SET TASK –
Only the lines from the first one through the line with "CH), (0, 0, 0, 1)))" should be printed, exactly as they appear.

* start SUPPLIED INFORMATION *

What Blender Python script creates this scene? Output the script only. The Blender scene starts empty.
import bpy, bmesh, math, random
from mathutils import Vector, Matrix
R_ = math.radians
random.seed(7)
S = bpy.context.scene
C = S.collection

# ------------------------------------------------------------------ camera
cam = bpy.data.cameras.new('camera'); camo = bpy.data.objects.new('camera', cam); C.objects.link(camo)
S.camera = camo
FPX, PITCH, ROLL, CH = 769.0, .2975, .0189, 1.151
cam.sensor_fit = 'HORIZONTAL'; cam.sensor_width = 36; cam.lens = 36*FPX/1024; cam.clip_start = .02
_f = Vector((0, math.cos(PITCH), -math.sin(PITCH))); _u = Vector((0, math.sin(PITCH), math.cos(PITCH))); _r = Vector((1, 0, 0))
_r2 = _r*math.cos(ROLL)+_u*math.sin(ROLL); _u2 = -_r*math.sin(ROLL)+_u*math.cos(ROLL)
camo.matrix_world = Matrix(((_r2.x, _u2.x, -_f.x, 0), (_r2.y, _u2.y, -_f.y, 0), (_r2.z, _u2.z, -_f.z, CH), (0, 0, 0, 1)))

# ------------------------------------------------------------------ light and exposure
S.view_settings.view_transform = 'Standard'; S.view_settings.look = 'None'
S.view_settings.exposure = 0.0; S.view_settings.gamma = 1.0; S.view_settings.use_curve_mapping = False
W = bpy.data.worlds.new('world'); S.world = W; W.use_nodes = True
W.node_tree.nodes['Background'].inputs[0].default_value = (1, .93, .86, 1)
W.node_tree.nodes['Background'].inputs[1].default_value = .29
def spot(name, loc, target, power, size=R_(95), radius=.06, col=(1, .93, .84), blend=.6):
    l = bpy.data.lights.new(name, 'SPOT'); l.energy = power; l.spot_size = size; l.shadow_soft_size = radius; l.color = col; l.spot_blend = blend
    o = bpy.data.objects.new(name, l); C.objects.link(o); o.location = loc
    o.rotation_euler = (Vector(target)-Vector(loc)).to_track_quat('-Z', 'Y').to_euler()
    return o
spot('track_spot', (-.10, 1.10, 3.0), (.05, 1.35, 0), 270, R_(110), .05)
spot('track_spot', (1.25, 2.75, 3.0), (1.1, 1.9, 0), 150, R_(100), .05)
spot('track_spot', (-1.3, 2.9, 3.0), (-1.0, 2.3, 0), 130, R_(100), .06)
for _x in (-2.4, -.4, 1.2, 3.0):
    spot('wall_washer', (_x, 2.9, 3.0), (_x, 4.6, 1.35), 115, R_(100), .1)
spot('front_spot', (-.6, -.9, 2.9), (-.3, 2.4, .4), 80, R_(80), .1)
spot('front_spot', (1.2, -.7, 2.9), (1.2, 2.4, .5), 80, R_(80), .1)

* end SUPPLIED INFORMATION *

TASK ANSWER –
What Blender Python script creates this scene? Output the script only. The Blender scene starts empty.
import bpy, bmesh, math, random
from mathutils import Vector, Matrix
R_ = math.radians
random.seed(7)
S = bpy.context.scene
C = S.collection

# ------------------------------------------------------------------ camera
cam = bpy.data.cameras.new('camera'); camo = bpy.data.objects.new('camera', cam); C.objects.link(camo)
S.camera = camo
FPX, PITCH, ROLL, CH = 769.0, .2975, .0189, 1.151
cam.sensor_fit = 'HORIZONTAL'; cam.sensor_width = 36; cam.lens = 36*FPX/1024; cam.clip_start = .02
_f = Vector((0, math.cos(PITCH), -math.sin(PITCH))); _u = Vector((0, math.sin(PITCH), math.cos(PITCH))); _r = Vector((1, 0, 0))
_r2 = _r*math.cos(ROLL)+_u*math.sin(ROLL); _u2 = -_r*math.sin(ROLL)+_u*math.cos(ROLL)
camo.matrix_world = Matrix(((_r2.x, _u2.x, -_f.x, 0), (_r2.y, _u2.y, -_f.y, 0), (_r2.z, _u2.z, -_f.z, CH), (0, 0, 0, 1)))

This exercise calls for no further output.